### Task statement
Reproduce all entries word for word.

### Stored rows
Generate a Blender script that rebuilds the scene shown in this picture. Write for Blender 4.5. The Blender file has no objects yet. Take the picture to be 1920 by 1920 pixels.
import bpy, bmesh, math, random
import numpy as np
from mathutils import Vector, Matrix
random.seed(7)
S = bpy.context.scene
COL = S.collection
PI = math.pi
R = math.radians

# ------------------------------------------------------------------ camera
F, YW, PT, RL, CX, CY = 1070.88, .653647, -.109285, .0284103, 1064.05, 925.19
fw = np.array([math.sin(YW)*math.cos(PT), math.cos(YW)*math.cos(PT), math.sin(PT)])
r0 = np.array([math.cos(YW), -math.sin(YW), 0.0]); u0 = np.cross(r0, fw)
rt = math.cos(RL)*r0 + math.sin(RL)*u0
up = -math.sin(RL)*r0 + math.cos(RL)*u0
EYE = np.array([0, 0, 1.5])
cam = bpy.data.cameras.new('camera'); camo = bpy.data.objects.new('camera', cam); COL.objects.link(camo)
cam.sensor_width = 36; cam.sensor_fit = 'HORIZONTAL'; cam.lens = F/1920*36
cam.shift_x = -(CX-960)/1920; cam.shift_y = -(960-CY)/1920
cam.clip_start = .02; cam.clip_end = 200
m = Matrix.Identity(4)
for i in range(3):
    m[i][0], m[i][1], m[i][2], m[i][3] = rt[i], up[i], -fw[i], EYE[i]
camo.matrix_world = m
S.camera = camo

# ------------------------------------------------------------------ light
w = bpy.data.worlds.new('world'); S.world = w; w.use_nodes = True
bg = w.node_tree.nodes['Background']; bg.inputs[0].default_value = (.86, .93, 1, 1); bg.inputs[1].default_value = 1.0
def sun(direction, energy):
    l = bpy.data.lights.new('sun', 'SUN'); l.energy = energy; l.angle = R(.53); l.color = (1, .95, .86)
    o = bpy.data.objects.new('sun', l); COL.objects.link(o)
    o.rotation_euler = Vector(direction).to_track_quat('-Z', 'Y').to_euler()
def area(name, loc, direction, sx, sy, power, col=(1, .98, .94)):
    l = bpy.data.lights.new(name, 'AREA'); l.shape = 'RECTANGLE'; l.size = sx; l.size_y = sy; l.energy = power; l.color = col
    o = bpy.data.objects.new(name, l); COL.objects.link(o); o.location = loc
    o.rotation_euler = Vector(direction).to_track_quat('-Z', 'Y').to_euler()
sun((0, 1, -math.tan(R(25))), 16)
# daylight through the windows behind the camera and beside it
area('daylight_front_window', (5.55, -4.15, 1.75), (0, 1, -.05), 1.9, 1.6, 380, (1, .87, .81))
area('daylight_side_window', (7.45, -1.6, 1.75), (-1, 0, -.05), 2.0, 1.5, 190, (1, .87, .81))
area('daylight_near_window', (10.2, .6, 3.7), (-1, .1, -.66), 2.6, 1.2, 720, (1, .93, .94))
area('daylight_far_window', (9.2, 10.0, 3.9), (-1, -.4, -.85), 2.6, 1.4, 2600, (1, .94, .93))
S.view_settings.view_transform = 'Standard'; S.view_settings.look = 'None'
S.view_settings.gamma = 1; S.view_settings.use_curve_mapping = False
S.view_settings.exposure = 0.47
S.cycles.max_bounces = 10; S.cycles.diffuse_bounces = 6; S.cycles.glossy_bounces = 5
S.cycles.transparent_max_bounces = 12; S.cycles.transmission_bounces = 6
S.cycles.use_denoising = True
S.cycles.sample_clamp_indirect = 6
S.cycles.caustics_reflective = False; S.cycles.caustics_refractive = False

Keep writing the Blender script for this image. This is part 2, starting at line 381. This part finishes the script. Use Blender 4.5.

### Result
Generate a Blender script that rebuilds the scene shown in this picture. Write for Blender 4.5. The Blender file has no objects yet. Take the picture to be 1920 by 1920 pixels.
import bpy, bmesh, math, random
import numpy as np
from mathutils import Vector, Matrix
random.seed(7)
S = bpy.context.scene
COL = S.collection
PI = math.pi
R = math.radians

# ------------------------------------------------------------------ camera
F, YW, PT, RL, CX, CY = 1070.88, .653647, -.109285, .0284103, 1064.05, 925.19
fw = np.array([math.sin(YW)*math.cos(PT), math.cos(YW)*math.cos(PT), math.sin(PT)])
r0 = np.array([math.cos(YW), -math.sin(YW), 0.0]); u0 = np.cross(r0, fw)
rt = math.cos(RL)*r0 + math.sin(RL)*u0
up = -math.sin(RL)*r0 + math.cos(RL)*u0
EYE = np.array([0, 0, 1.5])
cam = bpy.data.cameras.new('camera'); camo = bpy.data.objects.new('camera', cam); COL.objects.link(camo)
cam.sensor_width = 36; cam.sensor_fit = 'HORIZONTAL'; cam.lens = F/1920*36
cam.shift_x = -(CX-960)/1920; cam.shift_y = -(960-CY)/1920
cam.clip_start = .02; cam.clip_end = 200
m = Matrix.Identity(4)
for i in range(3):
    m[i][0], m[i][1], m[i][2], m[i][3] = rt[i], up[i], -fw[i], EYE[i]
camo.matrix_world = m
S.camera = camo

# ------------------------------------------------------------------ light
w = bpy.data.worlds.new('world'); S.world = w; w.use_nodes = True
bg = w.node_tree.nodes['Background']; bg.inputs[0].default_value = (.86, .93, 1, 1); bg.inputs[1].default_value = 1.0
def sun(direction, energy):
    l = bpy.data.lights.new('sun', 'SUN'); l.energy = energy; l.angle = R(.53); l.color = (1, .95, .86)
    o = bpy.data.objects.new('sun', l); COL.objects.link(o)
    o.rotation_euler = Vector(direction).to_track_quat('-Z', 'Y').to_euler()
def area(name, loc, direction, sx, sy, power, col=(1, .98, .94)):
    l = bpy.data.lights.new(name, 'AREA'); l.shape = 'RECTANGLE'; l.size = sx; l.size_y = sy; l.energy = power; l.color = col
    o = bpy.data.objects.new(name, l); COL.objects.link(o); o.location = loc
    o.rotation_euler = Vector(direction).to_track_quat('-Z', 'Y').to_euler()
sun((0, 1, -math.tan(R(25))), 16)
# daylight through the windows behind the camera and beside it
area('daylight_front_window', (5.55, -4.15, 1.75), (0, 1, -.05), 1.9, 1.6, 380, (1, .87, .81))
area('daylight_side_window', (7.45, -1.6, 1.75), (-1, 0, -.05), 2.0, 1.5, 190, (1, .87, .81))
area('daylight_near_window', (10.2, .6, 3.7), (-1, .1, -.66), 2.6, 1.2, 720, (1, .93, .94))
area('daylight_far_window', (9.2, 10.0, 3.9), (-1, -.4, -.85), 2.6, 1.4, 2600, (1, .94, .93))
S.view_settings.view_transform = 'Standard'; S.view_settings.look = 'None'
S.view_settings.gamma = 1; S.view_settings.use_curve_mapping = False
S.view_settings.exposure = 0.47
S.cycles.max_bounces = 10; S.cycles.diffuse_bounces = 6; S.cycles.glossy_bounces = 5
S.cycles.transparent_max_bounces = 12; S.cycles.transmission_bounces = 6
S.cycles.use_denoising = True
S.cycles.sample_clamp_indirect = 6
S.cycles.caustics_reflective = False; S.cycles.caustics_refractive = False

Keep writing the Blender script for this image. This is part 2, starting at line 381. This part finishes the script. Use Blender 4.5.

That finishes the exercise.